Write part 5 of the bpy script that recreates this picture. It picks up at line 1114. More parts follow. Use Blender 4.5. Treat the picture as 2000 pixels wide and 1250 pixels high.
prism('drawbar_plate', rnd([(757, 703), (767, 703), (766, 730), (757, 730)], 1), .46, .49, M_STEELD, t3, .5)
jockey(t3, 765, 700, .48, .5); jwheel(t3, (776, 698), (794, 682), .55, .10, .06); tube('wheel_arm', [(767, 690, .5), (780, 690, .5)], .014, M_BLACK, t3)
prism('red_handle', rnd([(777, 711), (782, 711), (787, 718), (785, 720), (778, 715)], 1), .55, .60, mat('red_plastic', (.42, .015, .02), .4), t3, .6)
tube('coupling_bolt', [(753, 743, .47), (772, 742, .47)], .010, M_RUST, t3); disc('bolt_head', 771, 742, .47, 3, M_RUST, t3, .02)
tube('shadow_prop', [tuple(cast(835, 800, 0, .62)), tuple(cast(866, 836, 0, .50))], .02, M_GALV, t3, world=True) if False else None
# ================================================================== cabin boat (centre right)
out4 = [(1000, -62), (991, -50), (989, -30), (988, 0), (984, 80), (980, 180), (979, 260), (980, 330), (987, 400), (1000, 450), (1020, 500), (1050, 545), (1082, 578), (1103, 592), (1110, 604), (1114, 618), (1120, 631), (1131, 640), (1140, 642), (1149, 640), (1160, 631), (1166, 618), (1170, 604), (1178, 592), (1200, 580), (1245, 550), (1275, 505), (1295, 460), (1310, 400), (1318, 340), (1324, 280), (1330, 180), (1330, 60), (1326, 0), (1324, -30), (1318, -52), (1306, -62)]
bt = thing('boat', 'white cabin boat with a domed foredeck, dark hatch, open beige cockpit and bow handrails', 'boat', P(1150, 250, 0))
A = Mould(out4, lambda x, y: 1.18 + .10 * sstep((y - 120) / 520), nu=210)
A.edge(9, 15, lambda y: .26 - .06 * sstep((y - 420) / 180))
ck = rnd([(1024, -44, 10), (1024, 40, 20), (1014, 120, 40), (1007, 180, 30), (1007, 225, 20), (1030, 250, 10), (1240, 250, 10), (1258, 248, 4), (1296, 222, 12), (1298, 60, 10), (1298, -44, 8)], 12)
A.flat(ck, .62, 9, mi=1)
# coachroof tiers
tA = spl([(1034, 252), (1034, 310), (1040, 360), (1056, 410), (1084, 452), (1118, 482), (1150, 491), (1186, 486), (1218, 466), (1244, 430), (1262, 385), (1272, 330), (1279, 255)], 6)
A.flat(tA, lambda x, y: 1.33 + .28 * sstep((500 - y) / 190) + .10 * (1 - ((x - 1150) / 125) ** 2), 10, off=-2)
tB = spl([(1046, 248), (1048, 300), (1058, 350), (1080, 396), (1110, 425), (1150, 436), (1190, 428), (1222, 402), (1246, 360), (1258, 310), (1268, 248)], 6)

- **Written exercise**
Output the full listing exactly as it stands.

- **Solved exercise**
Write part 5 of the bpy script that recreates this picture. It picks up at line 1114. More parts follow. Use Blender 4.5. Treat the picture as 2000 pixels wide and 1250 pixels high.
prism('drawbar_plate', rnd([(757, 703), (767, 703), (766, 730), (757, 730)], 1), .46, .49, M_STEELD, t3, .5)
jockey(t3, 765, 700, .48, .5); jwheel(t3, (776, 698), (794, 682), .55, .10, .06); tube('wheel_arm', [(767, 690, .5), (780, 690, .5)], .014, M_BLACK, t3)
prism('red_handle', rnd([(777, 711), (782, 711), (787, 718), (785, 720), (778, 715)], 1), .55, .60, mat('red_plastic', (.42, .015, .02), .4), t3, .6)
tube('coupling_bolt', [(753, 743, .47), (772, 742, .47)], .010, M_RUST, t3); disc('bolt_head', 771, 742, .47, 3, M_RUST, t3, .02)
tube('shadow_prop', [tuple(cast(835, 800, 0, .62)), tuple(cast(866, 836, 0, .50))], .02, M_GALV, t3, world=True) if False else None
# ================================================================== cabin boat (centre right)
out4 = [(1000, -62), (991, -50), (989, -30), (988, 0), (984, 80), (980, 180), (979, 260), (980, 330), (987, 400), (1000, 450), (1020, 500), (1050, 545), (1082, 578), (1103, 592), (1110, 604), (1114, 618), (1120, 631), (1131, 640), (1140, 642), (1149, 640), (1160, 631), (1166, 618), (1170, 604), (1178, 592), (1200, 580), (1245, 550), (1275, 505), (1295, 460), (1310, 400), (1318, 340), (1324, 280), (1330, 180), (1330, 60), (1326, 0), (1324, -30), (1318, -52), (1306, -62)]
bt = thing('boat', 'white cabin boat with a domed foredeck, dark hatch, open beige cockpit and bow handrails', 'boat', P(1150, 250, 0))
A = Mould(out4, lambda x, y: 1.18 + .10 * sstep((y - 120) / 520), nu=210)
A.edge(9, 15, lambda y: .26 - .06 * sstep((y - 420) / 180))
ck = rnd([(1024, -44, 10), (1024, 40, 20), (1014, 120, 40), (1007, 180, 30), (1007, 225, 20), (1030, 250, 10), (1240, 250, 10), (1258, 248, 4), (1296, 222, 12), (1298, 60, 10), (1298, -44, 8)], 12)
A.flat(ck, .62, 9, mi=1)
# coachroof tiers
tA = spl([(1034, 252), (1034, 310), (1040, 360), (1056, 410), (1084, 452), (1118, 482), (1150, 491), (1186, 486), (1218, 466), (1244, 430), (1262, 385), (1272, 330), (1279, 255)], 6)
A.flat(tA, lambda x, y: 1.33 + .28 * sstep((500 - y) / 190) + .10 * (1 - ((x - 1150) / 125) ** 2), 10, off=-2)
tB = spl([(1046, 248), (1048, 300), (1058, 350), (1080, 396), (1110, 425), (1150, 436), (1190, 428), (1222, 402), (1246, 360), (1258, 310), (1268, 248)], 6)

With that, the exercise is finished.